EXTRACTED DATA:
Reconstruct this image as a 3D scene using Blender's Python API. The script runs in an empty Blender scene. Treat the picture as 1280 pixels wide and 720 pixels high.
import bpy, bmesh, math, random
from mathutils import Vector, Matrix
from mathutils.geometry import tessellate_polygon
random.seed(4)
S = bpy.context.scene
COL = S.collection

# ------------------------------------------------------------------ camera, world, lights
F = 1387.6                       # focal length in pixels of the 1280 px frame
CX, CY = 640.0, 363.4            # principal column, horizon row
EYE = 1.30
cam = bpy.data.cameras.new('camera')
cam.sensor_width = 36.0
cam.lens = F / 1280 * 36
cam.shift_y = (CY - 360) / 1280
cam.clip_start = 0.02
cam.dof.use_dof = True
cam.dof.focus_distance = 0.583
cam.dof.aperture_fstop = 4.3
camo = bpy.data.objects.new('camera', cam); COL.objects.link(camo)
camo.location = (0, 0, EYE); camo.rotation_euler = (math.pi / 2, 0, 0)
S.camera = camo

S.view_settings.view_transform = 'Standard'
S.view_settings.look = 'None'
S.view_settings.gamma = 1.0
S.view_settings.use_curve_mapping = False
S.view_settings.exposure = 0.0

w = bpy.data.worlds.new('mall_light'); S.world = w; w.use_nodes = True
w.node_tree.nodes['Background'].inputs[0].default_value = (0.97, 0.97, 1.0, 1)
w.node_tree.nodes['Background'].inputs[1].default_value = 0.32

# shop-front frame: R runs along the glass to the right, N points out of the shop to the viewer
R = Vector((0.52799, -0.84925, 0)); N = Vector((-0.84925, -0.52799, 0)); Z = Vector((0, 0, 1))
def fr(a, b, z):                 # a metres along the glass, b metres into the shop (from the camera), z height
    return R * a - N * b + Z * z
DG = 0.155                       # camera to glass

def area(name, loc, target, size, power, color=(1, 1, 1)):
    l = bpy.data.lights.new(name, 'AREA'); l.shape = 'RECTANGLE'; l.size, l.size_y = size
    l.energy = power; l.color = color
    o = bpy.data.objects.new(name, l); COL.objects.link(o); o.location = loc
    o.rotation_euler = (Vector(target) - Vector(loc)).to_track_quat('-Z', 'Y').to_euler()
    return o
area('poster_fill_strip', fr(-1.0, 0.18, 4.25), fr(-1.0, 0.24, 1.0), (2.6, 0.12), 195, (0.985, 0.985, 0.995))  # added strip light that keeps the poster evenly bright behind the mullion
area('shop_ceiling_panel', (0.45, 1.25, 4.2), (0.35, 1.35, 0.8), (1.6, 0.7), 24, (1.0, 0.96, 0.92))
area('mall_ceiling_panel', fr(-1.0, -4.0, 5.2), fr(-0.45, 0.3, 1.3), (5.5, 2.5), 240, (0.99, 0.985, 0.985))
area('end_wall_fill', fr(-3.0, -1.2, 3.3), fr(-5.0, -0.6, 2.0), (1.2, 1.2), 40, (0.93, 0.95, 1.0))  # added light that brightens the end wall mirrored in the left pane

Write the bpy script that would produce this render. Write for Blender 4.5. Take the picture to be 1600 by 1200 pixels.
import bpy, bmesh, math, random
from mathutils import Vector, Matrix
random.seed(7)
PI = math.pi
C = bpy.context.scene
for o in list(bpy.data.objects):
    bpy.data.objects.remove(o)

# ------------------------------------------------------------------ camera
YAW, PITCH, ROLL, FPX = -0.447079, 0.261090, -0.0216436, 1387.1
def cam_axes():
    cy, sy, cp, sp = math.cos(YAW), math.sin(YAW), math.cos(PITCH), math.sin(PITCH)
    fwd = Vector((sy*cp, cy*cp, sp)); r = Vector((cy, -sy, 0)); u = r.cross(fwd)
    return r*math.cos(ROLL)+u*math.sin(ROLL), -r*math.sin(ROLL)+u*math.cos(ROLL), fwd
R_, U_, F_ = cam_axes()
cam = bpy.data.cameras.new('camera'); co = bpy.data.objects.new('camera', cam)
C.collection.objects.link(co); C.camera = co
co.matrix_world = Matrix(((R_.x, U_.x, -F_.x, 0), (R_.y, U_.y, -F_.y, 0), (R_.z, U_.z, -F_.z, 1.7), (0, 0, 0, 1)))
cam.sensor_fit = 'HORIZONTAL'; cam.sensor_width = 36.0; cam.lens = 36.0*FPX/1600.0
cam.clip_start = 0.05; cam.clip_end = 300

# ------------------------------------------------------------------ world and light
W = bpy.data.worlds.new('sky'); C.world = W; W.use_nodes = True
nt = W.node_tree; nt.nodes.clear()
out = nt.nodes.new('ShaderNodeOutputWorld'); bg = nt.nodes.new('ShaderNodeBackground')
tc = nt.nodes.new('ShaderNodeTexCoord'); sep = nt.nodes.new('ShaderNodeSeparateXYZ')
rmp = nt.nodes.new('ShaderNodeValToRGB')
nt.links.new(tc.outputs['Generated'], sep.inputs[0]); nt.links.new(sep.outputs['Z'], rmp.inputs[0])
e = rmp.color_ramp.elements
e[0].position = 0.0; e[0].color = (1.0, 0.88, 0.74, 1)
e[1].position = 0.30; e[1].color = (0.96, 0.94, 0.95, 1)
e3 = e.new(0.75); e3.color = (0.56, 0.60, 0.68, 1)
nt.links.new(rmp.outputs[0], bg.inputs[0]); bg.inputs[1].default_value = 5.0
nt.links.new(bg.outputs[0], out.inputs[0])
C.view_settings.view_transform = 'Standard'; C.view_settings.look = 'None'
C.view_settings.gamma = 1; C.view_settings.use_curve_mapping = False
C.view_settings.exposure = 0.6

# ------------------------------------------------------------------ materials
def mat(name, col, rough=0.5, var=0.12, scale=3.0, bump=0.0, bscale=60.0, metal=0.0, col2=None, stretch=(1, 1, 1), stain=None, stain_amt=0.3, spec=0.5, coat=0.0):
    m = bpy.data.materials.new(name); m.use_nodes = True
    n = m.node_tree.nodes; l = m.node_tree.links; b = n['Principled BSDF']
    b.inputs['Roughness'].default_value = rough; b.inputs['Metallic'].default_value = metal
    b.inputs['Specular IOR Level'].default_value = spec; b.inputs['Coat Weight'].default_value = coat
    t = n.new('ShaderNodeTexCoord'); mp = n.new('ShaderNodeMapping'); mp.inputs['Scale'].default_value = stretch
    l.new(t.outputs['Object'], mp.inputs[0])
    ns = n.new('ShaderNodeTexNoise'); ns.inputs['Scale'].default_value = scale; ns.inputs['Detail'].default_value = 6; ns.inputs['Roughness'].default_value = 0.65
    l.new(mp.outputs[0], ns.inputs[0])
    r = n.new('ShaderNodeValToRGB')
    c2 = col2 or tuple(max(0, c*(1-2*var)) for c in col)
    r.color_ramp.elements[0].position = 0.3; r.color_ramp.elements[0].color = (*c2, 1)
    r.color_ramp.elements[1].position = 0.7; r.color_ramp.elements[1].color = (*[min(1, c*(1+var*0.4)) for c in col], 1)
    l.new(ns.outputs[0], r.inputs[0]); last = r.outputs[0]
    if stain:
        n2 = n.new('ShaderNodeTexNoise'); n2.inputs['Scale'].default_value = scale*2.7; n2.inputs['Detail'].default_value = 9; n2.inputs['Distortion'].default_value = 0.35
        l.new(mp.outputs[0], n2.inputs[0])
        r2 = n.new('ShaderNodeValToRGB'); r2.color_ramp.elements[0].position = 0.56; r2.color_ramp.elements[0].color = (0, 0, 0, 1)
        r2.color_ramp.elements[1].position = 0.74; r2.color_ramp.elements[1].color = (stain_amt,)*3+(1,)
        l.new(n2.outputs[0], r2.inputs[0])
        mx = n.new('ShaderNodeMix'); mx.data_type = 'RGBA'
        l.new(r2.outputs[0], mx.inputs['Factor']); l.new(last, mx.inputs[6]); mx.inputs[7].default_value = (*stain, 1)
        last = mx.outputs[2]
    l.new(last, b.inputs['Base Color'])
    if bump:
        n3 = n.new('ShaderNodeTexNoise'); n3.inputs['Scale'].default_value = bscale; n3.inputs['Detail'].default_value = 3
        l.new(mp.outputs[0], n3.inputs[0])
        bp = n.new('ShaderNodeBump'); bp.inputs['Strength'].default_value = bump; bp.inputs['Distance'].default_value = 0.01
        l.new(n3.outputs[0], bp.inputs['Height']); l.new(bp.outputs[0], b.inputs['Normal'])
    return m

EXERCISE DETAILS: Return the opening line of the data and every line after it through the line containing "COL = S.collection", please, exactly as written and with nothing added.

COMPLETE OUTPUT:
Reconstruct this image as a 3D scene using Blender's Python API. The script runs in an empty Blender scene. Treat the picture as 1280 pixels wide and 720 pixels high.
import bpy, bmesh, math, random
from mathutils import Vector, Matrix
from mathutils.geometry import tessellate_polygon
random.seed(4)
S = bpy.context.scene
COL = S.collection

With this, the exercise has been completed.